Let us imagine a rising generation with this bold vision, this heroic desire for the magnificent, let us imagine the valiant step of these dragon-slayers, the proud daring with which they turn their backs on all the effeminate doctrines of optimism that they may "live resolutely," wholly, and fully: would it not be necessary for the tragic man of this culture, with his self-discipline of seriousness and terror, to desire a new art, the art of metaphysical comfort—namely, tragedy..."

Nietzsche here looks to the rise of a new sort of man, who is untainted by the present cultural depravities. This man will turn his back on scientific optimism due to its obsession with knowledge and the illusions that follow. This man will strive to live his life "wholly and fully." In Nietzsche's mind, one can only live life so richly when one has rediscovered Dionysus. The Dionysian essence is the only one that can give man any depth of experience. The tragic man of this new culture must of necessity yearn for the rebirth of tragedy.

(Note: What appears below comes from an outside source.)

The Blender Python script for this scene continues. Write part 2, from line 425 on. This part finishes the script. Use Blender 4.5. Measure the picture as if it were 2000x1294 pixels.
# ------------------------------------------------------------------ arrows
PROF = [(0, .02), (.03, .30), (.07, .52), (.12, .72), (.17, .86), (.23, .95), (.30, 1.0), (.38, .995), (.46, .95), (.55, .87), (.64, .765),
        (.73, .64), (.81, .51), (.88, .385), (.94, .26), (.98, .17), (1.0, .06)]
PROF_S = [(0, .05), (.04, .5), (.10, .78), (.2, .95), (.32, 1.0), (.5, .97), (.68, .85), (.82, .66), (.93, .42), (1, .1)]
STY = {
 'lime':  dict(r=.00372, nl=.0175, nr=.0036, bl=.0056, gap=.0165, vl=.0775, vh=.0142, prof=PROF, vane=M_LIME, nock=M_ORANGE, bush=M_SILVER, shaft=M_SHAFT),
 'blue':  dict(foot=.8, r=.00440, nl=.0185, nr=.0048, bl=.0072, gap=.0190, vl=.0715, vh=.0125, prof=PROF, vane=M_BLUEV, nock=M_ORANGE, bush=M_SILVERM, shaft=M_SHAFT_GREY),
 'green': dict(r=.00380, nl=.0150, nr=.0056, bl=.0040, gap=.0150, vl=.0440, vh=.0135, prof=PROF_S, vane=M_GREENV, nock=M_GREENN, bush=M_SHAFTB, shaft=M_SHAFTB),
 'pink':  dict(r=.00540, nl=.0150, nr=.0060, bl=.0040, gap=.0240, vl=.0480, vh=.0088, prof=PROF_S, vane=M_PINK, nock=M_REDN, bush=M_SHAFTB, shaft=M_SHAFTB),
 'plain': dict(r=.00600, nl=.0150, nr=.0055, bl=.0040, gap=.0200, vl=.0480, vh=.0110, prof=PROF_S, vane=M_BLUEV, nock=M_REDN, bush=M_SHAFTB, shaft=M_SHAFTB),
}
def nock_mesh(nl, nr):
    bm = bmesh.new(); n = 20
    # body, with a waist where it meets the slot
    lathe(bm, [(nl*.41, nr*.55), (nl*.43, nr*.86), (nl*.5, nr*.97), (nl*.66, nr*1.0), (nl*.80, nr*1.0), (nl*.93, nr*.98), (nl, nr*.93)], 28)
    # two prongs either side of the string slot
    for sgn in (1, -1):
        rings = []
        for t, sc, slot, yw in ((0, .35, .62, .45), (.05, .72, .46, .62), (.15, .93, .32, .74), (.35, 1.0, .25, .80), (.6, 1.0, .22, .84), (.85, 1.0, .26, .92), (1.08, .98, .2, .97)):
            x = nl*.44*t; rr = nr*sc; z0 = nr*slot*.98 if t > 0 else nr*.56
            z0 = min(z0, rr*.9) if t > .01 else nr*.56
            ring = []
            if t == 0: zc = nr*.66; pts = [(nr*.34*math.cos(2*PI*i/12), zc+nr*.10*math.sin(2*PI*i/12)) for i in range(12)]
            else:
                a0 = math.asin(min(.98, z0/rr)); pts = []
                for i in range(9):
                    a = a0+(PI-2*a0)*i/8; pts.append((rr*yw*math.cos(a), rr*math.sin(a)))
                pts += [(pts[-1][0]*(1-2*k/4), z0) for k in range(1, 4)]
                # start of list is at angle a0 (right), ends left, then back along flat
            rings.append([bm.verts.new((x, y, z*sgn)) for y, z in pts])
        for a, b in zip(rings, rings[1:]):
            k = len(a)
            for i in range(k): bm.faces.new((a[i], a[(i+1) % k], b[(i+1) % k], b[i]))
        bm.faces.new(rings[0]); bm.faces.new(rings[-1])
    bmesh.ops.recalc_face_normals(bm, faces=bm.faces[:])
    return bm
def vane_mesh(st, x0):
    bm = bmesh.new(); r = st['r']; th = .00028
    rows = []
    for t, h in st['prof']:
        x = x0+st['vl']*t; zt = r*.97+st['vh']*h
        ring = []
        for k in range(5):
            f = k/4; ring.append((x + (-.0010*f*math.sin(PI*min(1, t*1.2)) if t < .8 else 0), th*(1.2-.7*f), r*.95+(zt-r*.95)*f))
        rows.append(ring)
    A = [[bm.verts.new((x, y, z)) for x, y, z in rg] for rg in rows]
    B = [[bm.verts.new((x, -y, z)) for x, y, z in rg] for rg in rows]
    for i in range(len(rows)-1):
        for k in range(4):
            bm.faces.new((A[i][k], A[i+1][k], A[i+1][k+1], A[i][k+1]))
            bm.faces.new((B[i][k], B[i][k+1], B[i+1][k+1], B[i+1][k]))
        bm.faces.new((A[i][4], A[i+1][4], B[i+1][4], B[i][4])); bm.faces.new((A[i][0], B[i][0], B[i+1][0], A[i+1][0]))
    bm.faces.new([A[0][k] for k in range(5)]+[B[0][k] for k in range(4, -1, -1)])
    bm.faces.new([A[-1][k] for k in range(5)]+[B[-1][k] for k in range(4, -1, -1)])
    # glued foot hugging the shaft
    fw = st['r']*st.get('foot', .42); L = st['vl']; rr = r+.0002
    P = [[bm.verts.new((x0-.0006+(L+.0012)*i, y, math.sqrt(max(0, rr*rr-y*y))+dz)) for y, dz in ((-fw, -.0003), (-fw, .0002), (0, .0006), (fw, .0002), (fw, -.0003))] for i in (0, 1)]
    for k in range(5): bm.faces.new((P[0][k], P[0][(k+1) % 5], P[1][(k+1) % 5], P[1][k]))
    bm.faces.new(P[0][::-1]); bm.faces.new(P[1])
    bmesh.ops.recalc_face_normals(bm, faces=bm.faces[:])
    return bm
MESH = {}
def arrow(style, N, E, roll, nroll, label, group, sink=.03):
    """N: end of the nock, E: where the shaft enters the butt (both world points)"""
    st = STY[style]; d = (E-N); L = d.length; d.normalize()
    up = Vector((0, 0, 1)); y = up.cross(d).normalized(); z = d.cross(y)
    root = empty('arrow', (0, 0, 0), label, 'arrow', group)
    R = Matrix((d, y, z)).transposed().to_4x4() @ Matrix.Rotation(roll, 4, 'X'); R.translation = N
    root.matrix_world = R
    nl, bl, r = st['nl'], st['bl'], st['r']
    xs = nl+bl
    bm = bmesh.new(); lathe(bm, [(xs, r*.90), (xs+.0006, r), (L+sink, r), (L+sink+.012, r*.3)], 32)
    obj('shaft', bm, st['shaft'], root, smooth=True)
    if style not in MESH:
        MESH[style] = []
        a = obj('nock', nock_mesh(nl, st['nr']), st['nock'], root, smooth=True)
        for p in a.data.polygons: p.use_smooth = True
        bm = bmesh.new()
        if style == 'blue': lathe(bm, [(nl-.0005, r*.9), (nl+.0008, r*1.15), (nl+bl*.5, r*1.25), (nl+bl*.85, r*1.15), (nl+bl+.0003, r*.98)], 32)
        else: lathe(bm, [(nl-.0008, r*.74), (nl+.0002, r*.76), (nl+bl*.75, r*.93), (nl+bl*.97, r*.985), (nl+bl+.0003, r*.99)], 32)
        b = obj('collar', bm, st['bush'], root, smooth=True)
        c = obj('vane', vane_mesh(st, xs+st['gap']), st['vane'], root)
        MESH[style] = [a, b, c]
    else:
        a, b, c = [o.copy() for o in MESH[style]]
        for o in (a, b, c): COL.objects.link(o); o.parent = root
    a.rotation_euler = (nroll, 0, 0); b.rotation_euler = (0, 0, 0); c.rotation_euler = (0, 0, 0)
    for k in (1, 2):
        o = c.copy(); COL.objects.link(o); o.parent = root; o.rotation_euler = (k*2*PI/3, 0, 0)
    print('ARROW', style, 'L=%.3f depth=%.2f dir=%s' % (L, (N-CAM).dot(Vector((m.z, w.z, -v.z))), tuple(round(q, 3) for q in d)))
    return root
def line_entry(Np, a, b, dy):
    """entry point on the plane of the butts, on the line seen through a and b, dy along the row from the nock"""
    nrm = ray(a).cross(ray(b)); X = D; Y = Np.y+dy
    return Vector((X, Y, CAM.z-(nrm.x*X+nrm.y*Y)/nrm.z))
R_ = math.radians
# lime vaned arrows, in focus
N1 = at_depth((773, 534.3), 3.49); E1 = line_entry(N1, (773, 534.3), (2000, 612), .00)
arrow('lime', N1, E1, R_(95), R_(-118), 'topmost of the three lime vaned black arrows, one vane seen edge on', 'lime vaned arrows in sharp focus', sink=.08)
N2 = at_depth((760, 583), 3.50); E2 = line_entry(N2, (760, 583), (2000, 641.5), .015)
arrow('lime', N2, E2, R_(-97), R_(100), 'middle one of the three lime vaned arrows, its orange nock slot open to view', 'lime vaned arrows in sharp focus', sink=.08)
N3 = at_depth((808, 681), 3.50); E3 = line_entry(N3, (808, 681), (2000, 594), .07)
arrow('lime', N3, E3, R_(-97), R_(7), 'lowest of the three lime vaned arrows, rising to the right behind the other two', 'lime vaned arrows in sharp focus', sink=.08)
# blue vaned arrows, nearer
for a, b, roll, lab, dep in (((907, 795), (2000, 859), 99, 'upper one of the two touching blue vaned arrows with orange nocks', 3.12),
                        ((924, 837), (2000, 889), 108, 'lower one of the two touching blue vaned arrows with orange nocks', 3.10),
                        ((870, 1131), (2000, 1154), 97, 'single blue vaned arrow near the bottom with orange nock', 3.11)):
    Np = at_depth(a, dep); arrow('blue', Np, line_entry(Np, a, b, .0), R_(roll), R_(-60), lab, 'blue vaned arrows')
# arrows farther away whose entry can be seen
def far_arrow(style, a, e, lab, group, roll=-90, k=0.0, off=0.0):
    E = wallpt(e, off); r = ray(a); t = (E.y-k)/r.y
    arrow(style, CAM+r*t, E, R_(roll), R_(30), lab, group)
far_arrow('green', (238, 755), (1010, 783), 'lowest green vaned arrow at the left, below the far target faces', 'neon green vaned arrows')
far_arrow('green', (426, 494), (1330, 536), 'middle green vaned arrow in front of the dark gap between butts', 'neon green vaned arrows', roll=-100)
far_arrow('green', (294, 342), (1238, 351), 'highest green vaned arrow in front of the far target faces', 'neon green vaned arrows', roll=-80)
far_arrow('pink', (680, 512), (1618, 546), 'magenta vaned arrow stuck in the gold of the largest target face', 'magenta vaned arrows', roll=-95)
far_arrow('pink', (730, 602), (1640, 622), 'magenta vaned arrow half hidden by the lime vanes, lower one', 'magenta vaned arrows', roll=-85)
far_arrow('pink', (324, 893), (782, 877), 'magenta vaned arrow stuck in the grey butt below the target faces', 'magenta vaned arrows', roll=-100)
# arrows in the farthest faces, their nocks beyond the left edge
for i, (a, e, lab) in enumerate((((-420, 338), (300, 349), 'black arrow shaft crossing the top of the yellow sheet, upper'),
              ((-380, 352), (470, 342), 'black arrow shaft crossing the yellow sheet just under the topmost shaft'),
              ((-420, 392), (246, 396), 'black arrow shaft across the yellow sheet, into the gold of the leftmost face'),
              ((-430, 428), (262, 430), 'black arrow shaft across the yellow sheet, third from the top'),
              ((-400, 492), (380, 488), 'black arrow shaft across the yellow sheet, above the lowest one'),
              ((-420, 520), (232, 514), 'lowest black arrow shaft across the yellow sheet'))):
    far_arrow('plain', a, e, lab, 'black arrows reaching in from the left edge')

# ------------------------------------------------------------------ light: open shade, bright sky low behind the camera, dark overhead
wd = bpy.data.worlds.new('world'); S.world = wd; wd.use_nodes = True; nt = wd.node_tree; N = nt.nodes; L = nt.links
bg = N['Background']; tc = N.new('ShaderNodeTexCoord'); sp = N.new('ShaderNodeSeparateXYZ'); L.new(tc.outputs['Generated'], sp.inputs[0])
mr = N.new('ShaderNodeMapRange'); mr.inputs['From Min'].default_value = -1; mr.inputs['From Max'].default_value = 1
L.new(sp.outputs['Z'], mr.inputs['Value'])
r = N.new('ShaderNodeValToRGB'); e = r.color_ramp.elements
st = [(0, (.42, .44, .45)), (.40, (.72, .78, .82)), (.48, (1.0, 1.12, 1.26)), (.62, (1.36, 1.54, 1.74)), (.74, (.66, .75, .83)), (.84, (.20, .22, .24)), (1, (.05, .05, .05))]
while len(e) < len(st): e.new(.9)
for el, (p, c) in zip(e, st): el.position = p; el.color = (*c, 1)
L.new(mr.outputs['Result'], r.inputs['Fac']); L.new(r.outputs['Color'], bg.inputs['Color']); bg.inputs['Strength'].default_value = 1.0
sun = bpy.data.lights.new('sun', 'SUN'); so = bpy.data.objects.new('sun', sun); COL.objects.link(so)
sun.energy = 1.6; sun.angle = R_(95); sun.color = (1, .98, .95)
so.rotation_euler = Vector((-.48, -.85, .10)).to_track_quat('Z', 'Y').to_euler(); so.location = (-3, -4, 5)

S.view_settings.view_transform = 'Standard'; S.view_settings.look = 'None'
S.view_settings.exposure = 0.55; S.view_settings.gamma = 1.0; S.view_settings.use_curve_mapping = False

While Nietzsche relentlessly derides Socratic optimism, he is filled with an optimism of his own. He is convinced that he is witnessing his culture coming to a breaking point, and that out of the wreckage of this crumbling culture a new man with a new mission will emerge. The time is ripe for the rebirth of tragedy, cries Nietzsche, with almost religious fervor. His faith is that of a young man eager for the revolution to arrive and sweep away the rubble of his decrepit and empty culture. He has no fear in the face of the collapse of the remnants of Alexandrian culture, for the rebirth of tragedy promises new salvation and hope. Man will no longer seek comfort in empty logic, but will return to the heart of the Primal Unity to be born anew.